• **WHAT YOU HAVE TO DO**: Extract, exactly, the lines from the line containing "Build this scene" to the line containing "from mathutils import Vector, Matrix, noise as", with both lines included and any pictures left out.

[Scene script records]
****************

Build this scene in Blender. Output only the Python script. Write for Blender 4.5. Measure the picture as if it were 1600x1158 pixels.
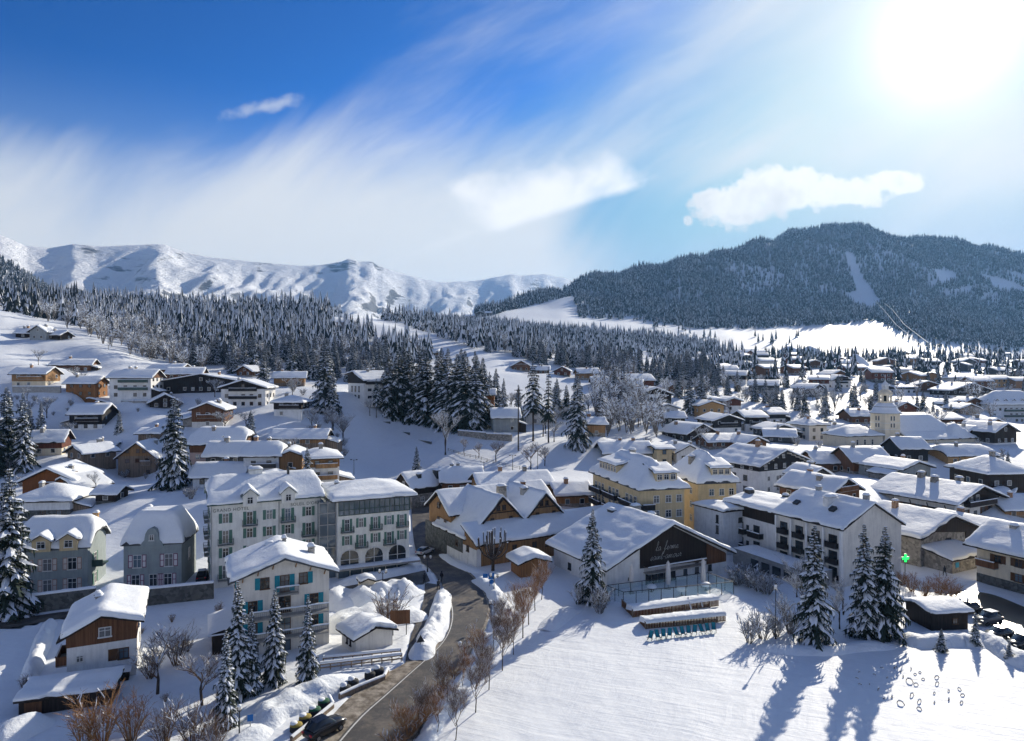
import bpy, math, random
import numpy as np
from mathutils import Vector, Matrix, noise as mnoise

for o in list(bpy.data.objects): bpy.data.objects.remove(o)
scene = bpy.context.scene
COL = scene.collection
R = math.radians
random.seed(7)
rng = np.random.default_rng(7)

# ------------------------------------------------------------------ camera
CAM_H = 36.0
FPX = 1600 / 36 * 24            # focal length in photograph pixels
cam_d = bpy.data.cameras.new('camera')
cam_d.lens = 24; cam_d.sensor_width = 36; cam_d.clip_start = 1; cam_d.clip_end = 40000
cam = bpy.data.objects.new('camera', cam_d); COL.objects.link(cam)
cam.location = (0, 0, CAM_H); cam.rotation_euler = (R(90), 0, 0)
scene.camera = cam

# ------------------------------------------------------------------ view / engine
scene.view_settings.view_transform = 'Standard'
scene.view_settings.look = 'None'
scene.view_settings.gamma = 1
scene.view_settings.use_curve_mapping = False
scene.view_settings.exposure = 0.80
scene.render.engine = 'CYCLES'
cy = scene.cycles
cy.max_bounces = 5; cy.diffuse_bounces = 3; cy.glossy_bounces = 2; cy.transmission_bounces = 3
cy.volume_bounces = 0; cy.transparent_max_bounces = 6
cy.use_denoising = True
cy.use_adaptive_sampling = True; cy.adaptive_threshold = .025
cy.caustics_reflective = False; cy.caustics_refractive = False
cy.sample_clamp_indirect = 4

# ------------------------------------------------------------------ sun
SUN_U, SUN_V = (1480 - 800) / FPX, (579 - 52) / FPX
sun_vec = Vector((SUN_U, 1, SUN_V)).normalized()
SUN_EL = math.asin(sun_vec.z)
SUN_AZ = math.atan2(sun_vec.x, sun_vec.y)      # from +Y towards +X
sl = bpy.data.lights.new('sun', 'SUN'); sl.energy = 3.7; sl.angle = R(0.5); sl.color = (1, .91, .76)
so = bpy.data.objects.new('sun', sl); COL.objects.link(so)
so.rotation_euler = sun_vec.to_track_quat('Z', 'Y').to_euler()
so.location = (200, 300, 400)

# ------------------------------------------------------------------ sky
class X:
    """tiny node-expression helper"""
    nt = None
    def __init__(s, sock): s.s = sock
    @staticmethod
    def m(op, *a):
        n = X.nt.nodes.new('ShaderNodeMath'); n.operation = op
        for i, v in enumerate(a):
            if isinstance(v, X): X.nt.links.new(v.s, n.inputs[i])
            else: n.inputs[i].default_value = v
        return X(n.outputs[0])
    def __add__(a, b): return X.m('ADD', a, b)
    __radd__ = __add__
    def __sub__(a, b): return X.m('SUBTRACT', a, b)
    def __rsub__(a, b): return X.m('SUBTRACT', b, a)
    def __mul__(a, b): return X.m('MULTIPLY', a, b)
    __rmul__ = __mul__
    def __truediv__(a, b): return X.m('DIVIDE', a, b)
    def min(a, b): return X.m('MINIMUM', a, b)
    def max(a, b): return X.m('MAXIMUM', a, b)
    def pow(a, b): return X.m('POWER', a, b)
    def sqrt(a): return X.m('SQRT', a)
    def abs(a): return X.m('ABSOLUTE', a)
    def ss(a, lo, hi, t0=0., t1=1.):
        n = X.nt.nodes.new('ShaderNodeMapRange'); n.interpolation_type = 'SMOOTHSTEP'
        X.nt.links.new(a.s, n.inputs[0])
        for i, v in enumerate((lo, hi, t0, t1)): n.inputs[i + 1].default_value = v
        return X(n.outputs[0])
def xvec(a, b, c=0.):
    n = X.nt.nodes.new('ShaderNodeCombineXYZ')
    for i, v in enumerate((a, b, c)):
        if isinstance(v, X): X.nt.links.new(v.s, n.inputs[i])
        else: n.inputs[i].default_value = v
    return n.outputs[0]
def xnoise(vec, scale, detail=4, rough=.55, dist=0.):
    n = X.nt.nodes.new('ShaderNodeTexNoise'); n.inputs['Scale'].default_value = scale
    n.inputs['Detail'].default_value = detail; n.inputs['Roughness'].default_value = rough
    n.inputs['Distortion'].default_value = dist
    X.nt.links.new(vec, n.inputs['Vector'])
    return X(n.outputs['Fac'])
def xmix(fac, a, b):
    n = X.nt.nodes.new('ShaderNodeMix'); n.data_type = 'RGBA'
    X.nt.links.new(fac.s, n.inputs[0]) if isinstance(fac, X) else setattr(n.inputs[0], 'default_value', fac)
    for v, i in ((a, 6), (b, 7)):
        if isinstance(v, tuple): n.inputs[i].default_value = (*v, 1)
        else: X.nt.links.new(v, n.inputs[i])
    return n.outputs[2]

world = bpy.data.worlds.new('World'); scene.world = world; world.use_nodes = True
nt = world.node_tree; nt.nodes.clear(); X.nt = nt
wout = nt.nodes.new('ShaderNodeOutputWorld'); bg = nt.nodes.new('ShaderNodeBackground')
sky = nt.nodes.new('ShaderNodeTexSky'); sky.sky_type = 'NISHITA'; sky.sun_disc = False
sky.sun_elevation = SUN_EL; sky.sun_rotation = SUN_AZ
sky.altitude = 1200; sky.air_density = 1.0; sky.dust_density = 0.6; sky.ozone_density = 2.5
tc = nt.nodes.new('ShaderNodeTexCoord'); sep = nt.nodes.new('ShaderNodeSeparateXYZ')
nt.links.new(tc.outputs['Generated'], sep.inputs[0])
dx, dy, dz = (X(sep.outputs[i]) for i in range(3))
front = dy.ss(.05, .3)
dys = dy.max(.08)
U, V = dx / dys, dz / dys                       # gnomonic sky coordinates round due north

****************

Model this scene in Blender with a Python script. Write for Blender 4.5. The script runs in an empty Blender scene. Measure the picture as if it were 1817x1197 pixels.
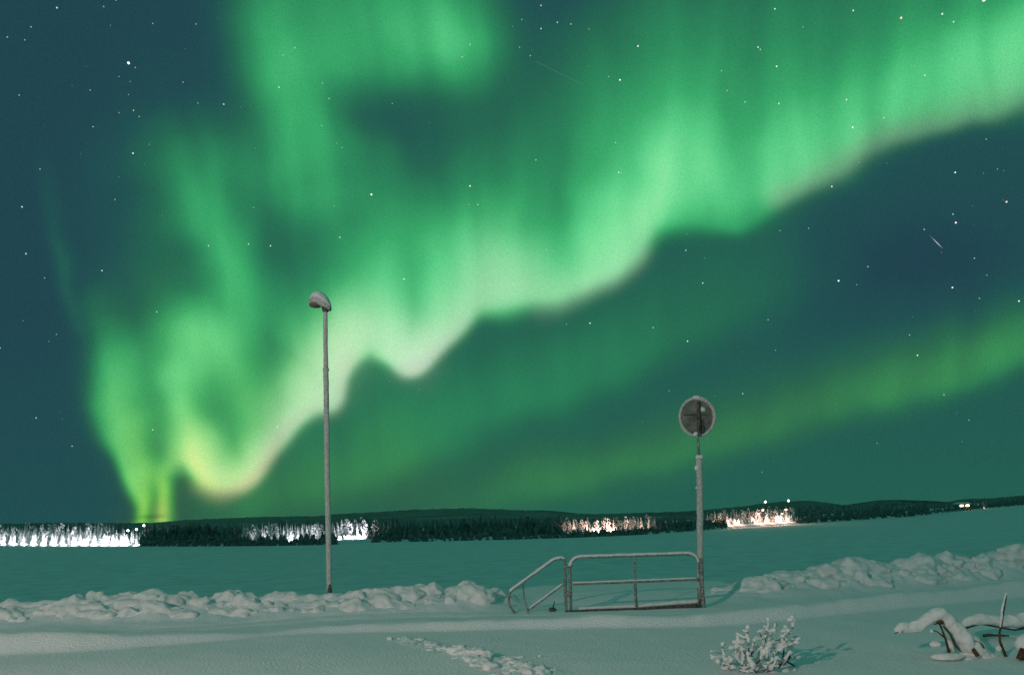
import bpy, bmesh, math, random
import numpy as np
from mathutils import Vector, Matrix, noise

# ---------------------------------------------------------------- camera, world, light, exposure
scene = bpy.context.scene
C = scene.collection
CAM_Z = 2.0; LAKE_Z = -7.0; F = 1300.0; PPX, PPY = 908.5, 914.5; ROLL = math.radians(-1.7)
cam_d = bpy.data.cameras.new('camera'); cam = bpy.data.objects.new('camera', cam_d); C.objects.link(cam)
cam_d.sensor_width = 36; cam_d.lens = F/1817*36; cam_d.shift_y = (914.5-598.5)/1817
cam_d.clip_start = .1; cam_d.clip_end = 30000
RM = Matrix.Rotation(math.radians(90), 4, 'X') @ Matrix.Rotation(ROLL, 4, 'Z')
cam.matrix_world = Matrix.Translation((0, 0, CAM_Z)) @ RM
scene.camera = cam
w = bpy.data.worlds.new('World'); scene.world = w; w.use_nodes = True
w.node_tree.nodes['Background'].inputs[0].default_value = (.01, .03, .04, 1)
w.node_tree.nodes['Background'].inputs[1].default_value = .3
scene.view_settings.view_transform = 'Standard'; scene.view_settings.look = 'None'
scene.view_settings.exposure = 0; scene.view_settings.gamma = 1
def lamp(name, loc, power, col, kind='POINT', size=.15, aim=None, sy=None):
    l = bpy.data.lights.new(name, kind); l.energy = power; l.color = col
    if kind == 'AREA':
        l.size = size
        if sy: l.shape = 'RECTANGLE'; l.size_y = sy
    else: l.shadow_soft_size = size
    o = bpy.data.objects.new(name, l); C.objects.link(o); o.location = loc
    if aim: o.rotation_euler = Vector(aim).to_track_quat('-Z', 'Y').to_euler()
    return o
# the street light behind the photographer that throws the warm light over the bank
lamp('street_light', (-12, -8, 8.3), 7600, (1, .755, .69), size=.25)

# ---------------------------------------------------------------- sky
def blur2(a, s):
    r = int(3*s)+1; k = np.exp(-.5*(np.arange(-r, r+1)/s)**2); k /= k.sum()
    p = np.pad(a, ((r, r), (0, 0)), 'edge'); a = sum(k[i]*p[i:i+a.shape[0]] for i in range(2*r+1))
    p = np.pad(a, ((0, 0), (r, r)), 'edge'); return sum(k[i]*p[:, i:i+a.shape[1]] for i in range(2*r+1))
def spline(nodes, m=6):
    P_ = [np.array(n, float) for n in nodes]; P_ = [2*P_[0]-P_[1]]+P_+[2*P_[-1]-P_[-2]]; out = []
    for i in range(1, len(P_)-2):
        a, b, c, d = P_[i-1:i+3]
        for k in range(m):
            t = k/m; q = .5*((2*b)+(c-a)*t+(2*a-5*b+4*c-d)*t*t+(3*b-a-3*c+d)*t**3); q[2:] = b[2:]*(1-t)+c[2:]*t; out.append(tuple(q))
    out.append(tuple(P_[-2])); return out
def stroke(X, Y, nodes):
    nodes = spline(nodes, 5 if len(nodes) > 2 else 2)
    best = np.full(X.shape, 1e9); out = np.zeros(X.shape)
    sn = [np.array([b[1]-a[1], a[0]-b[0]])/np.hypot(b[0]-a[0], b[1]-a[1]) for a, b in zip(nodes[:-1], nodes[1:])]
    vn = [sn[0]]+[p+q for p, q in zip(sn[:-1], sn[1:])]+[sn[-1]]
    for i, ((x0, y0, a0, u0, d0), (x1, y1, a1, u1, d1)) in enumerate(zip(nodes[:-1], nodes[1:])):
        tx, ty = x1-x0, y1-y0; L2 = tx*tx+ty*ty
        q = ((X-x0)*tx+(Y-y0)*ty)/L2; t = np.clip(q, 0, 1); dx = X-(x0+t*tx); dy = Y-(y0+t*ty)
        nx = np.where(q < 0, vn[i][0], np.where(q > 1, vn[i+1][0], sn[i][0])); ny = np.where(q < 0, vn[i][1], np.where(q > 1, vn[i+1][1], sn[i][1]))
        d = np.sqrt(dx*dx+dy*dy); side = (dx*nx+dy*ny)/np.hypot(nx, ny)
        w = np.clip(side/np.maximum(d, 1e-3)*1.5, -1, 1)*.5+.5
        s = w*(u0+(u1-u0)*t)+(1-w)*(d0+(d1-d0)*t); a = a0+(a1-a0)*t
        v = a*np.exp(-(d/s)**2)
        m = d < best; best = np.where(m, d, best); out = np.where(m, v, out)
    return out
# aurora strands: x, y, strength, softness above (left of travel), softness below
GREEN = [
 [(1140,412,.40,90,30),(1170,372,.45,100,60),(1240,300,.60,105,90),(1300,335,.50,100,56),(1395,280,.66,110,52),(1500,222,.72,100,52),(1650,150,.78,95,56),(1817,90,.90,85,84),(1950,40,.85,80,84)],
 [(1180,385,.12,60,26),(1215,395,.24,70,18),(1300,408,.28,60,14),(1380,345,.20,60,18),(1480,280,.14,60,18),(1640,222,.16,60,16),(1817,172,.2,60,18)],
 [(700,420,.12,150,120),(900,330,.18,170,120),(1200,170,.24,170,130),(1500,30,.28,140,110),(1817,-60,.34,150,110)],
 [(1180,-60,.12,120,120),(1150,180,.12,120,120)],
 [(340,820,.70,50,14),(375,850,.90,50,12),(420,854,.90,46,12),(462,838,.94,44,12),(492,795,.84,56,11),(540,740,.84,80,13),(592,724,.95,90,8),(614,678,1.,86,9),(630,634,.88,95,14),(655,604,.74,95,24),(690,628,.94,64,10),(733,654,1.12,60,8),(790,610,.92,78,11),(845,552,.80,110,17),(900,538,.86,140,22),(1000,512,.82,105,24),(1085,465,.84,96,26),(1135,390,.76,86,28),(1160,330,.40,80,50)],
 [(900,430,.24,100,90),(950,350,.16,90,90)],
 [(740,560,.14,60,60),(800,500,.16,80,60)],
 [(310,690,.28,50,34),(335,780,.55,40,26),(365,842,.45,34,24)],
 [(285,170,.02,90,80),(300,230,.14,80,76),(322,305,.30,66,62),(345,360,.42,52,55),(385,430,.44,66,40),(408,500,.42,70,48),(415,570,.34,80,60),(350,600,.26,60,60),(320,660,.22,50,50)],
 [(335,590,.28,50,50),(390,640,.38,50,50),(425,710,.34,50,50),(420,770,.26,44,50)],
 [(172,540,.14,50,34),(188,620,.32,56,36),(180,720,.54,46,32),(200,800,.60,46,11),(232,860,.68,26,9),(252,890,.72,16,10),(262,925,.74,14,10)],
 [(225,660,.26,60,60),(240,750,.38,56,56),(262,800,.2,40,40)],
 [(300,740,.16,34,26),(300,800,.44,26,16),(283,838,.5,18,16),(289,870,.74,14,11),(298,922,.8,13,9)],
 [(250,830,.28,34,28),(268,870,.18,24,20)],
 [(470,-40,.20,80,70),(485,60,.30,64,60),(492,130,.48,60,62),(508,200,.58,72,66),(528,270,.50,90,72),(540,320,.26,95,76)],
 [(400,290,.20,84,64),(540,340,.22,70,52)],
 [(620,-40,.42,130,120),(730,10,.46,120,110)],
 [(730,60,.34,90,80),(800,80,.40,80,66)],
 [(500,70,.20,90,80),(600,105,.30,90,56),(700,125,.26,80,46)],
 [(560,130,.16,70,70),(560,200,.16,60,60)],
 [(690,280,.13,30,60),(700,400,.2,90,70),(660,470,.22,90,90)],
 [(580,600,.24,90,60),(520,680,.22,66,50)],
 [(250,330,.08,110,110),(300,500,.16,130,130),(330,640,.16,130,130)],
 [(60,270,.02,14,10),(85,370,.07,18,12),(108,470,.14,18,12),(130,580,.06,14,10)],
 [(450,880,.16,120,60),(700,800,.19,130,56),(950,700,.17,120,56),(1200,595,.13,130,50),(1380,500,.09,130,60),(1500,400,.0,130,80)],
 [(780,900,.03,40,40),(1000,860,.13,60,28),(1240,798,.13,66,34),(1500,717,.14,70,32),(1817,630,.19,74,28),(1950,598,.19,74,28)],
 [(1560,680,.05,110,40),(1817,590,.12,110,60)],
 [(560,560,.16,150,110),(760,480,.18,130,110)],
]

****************

• **EXERCISE RESULT**:
Build this scene in Blender. Output only the Python script. Write for Blender 4.5. Measure the picture as if it were 1600x1158 pixels.
import bpy, math, random
import numpy as np
from mathutils import Vector, Matrix, noise as mnoise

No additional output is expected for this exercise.